Figure 9. Effect of Degree API on Booster Dosage

Lower value of the specific gravity of the final product is an indication of completion of reaction and removal of heavy glycerine. The influence of molar ratio, temperature and catalyst quantity on the specific gravity of the biodiesel was studied by Miao and Wu [3], 2006. From Figure 10, it is concluded that with the increase of the booster dosage the specific gravity increased. The optimum value of Specific gravity was obtained at 0.8 gram of booster dosage.

Figure 10. Effect of Specific Gravity on Booster Dosage

This study is about the manufacturing of biodiesel from waste vegetable oil.

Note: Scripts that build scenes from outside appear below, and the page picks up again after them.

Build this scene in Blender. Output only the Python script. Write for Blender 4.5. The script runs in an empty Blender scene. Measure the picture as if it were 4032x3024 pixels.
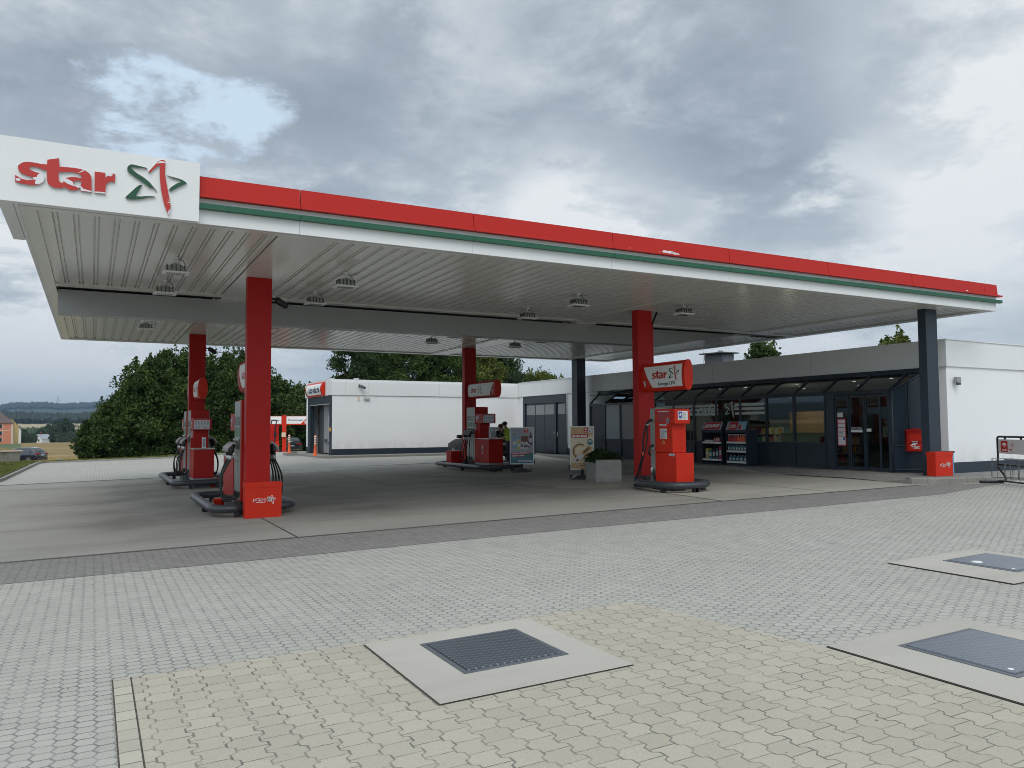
import bpy, bmesh, math, random
import numpy as np
from mathutils import Vector, Matrix
from mathutils.geometry import tessellate_polygon
R = math.radians
rnd = random.Random(7)
C = bpy.context.scene.collection
S = bpy.context.scene
# ---------------------------------------------------------------- camera, light, exposure
CAMP = Vector((0, 0, 1.6))
cam = bpy.data.objects.new('camera', bpy.data.cameras.new('camera')); C.objects.link(cam); S.camera = cam
_r = Vector((0.881525, -0.472103, -0.005691)); _u = Vector((-0.020897, -0.051056, 0.998477)); _f = Vector((0.471675, 0.880064, 0.054872))
cam.matrix_world = Matrix(((_r.x, _u.x, -_f.x, 0), (_r.y, _u.y, -_f.y, 0), (_r.z, _u.z, -_f.z, 1.6), (0, 0, 0, 1)))
cam.data.sensor_width = 36; cam.data.lens = 36 * 3077.42 / 4032
cam.data.clip_start = .1; cam.data.clip_end = 30000
S.view_settings.view_transform = 'Standard'; S.view_settings.look = 'None'; S.view_settings.gamma = 1
S.view_settings.exposure = 0.0
S.cycles.use_denoising = True; S.cycles.filter_width = .95; S.cycles.denoising_prefilter = 'ACCURATE'
S.cycles.max_bounces = 8; S.cycles.volume_bounces = 0; S.cycles.transparent_max_bounces = 12
SUN_EL, SUN_AZ = 50, 205          # azimuth from +Y towards +X
w = bpy.data.worlds.new('World'); S.world = w; w.use_nodes = True
class G:
    """tiny helper to write shader maths"""
    def __init__(s, tree): s.t = tree; s.n = tree.nodes; s.l = tree.links
    def node(s, typ, **kw):
        n = s.n.new(typ)
        for k, v in kw.items(): setattr(n, k, v)
        return n
    def put(s, sock, v):
        if hasattr(v, 'links') or isinstance(v, bpy.types.NodeSocket): s.l.new(v, sock)
        else: sock.default_value = v
    def m(s, op, a, b=None, c=None, clamp=False):
        n = s.n.new('ShaderNodeMath'); n.operation = op; n.use_clamp = clamp
        s.put(n.inputs[0], a)
        if b is not None: s.put(n.inputs[1], b)
        if c is not None: s.put(n.inputs[2], c)
        return n.outputs[0]
    def vm(s, op, a, b=None, scale=None):
        n = s.n.new('ShaderNodeVectorMath'); n.operation = op
        s.put(n.inputs[0], a)
        if b is not None: s.put(n.inputs[1], b)
        if scale is not None: s.put(n.inputs['Scale'], scale)
        return n.outputs['Value'] if op in ('LENGTH', 'DOT_PRODUCT', 'DISTANCE') else n.outputs[0]
    def xyz(s, x, y, z=0.0):
        n = s.n.new('ShaderNodeCombineXYZ'); s.put(n.inputs[0], x); s.put(n.inputs[1], y); s.put(n.inputs[2], z); return n.outputs[0]
    def sep(s, v):
        n = s.n.new('ShaderNodeSeparateXYZ'); s.put(n.inputs[0], v); return n.outputs
    def noise(s, vec, scale, detail=3, rough=.55, dist=0.0, dim='3D'):
        n = s.n.new('ShaderNodeTexNoise'); n.noise_dimensions = dim
        if vec is not None: s.l.new(vec, n.inputs['Vector'])
        n.inputs['Scale'].default_value = scale; n.inputs['Detail'].default_value = detail
        n.inputs['Roughness'].default_value = rough; n.inputs['Distortion'].default_value = dist
        return n.outputs['Fac']
    def white(s, vec):
        n = s.n.new('ShaderNodeTexWhiteNoise'); s.l.new(vec, n.inputs['Vector']); return n.outputs['Value']
    def ss(s, v, a, b):
        n = s.n.new('ShaderNodeMapRange'); n.interpolation_type = 'SMOOTHSTEP'
        s.put(n.inputs[0], v); s.put(n.inputs[1], a); s.put(n.inputs[2], b); return n.outputs[0]
    def ramp(s, v, stops):
        n = s.n.new('ShaderNodeValToRGB'); e = n.color_ramp.elements
        while len(e) < len(stops): e.new(.5)
        for i, (p, c) in enumerate(stops): e[i].position = p; e[i].color = (*c, 1)
        s.l.new(v, n.inputs[0]); return n.outputs[0]
    def mix(s, f, a, b, mode='MIX'):
        n = s.n.new('ShaderNodeMix'); n.data_type = 'RGBA'; n.blend_type = mode
        s.put(n.inputs[0], f)
        for k, v in ((6, a), (7, b)):
            if isinstance(v, (tuple, list)): n.inputs[k].default_value = (*v, 1) if len(v) == 3 else v
            else: s.l.new(v, n.inputs[k])
        return n.outputs[2]
g = G(w.node_tree); w.node_tree.nodes.clear()
sky = g.node('ShaderNodeTexSky', sky_type='NISHITA', sun_disc=False, sun_elevation=R(SUN_EL), sun_rotation=R(SUN_AZ))
dr = g.node('ShaderNodeTexCoord').outputs['Generated']
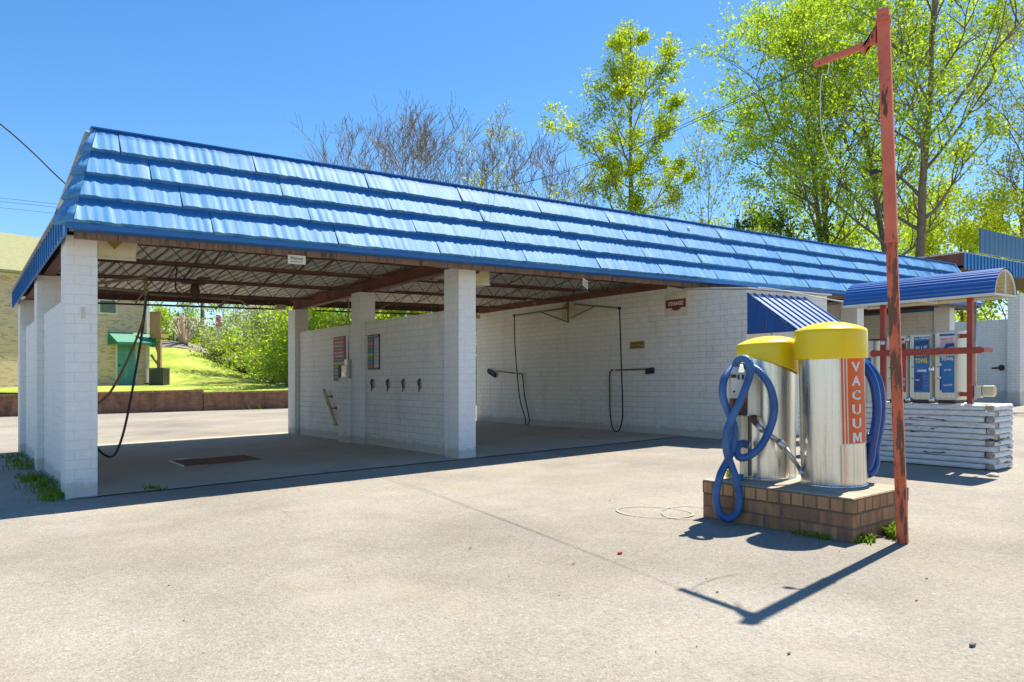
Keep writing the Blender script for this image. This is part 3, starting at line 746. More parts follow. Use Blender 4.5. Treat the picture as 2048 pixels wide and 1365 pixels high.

This study showed that biodiesel is environment friendly, due to its less polluting and renewable nature compared with conventional petroleum diesel fuel. Moreover, it could be used in any diesel engine without modification. Biodiesel could be made out of pure or waste vegetable through a transesterification process in the presence of a catalyst and a booster. The purpose of the transesterification process is to lower the viscosity of the oil, which is better for the engine performance. Biodiesel fuels produce slightly lower power and engines consume more fuel than diesel fuel. The cost of biodiesel varies depending on the base stock, geographic area, variability in crop production from season to season, the price of crude petroleum, and other factors. The high price of biodiesel is by large due to the high price of the feedstock. However, biodiesel can be made from other feed stocks of low cost oils and fats such as restaurant waste and animal fats that could be converted into biodiesel. The problem with processing these low-cost oils and fats is that they often contain large amounts of Free Fatty Acids (FFA) that cannot be converted into biodiesel using an alkaline catalyst. If biodiesel could be used successfully, it would be beneficial to the environment.

The experimentation results show that the biodiesel obtained at the conditions of oil: alcohol ratio, 6:1, at catalyst dosage 1 gram, at a temperature of 60ᵒC and booster dosages of 0.2 to 1 gram was of good quality. It was observed that adding the booster resulted in less soap formation.